Ostensibly, their complaints are similar. The unions object to M. Sarkozy's plans to curb their members' generous retirement terms. They are also angry about EU-required deregulation. And, while the pensions issue is of labyrinthine complexity, the issue boils down to the disparity between France's public and private sectors. M. Sarkozy regards public-sector privileges as an anachronism that is holding back the French economy.

The unions cannot say they were not warned. M. Sarkozy has an electoral mandate for his proposed changes and well knows the risks he is taking. As Jacques Chirac's Prime Minister, Alain Juppé vowed to do precisely what M. Sarkozy is now undertaking. France was paralysed for weeks; the reforms were defeated and his government fell. That was 12 years ago.

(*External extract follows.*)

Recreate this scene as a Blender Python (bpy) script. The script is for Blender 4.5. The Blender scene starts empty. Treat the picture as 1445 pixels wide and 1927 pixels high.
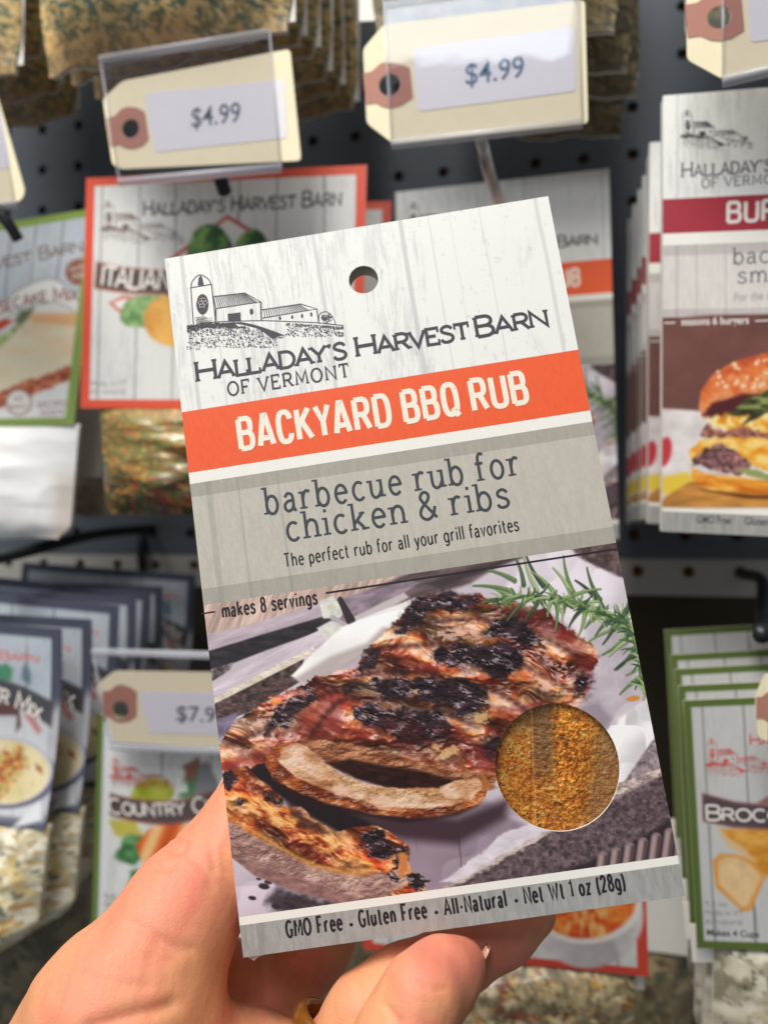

There are reasons why the outcome in 2007 could be different. M. Sarkozy has the example of M. Juppé's failure before him. His autobiography shows that he has thought long and hard about his tactics. He has a popular touch that the haughty technocrat, M. Juppé, lacked. The public sympathy once enjoyed by the transport unions especially may be dissipating. He has a big majority in the National Assembly and, unlike M. Chirac, M. Sarkozy is investing his own political capital. He has not delegated the fight to his Prime Minister.

But M. Sarkozy cannot take victory for granted. This is a real trial of strength. If he toughs it out, as he says he will, he will pave the way for belated – and beneficial – modernisation. If he fails, his authority will be permanently weakened. With little choice but to stand firm, his chances will never be better than they are now.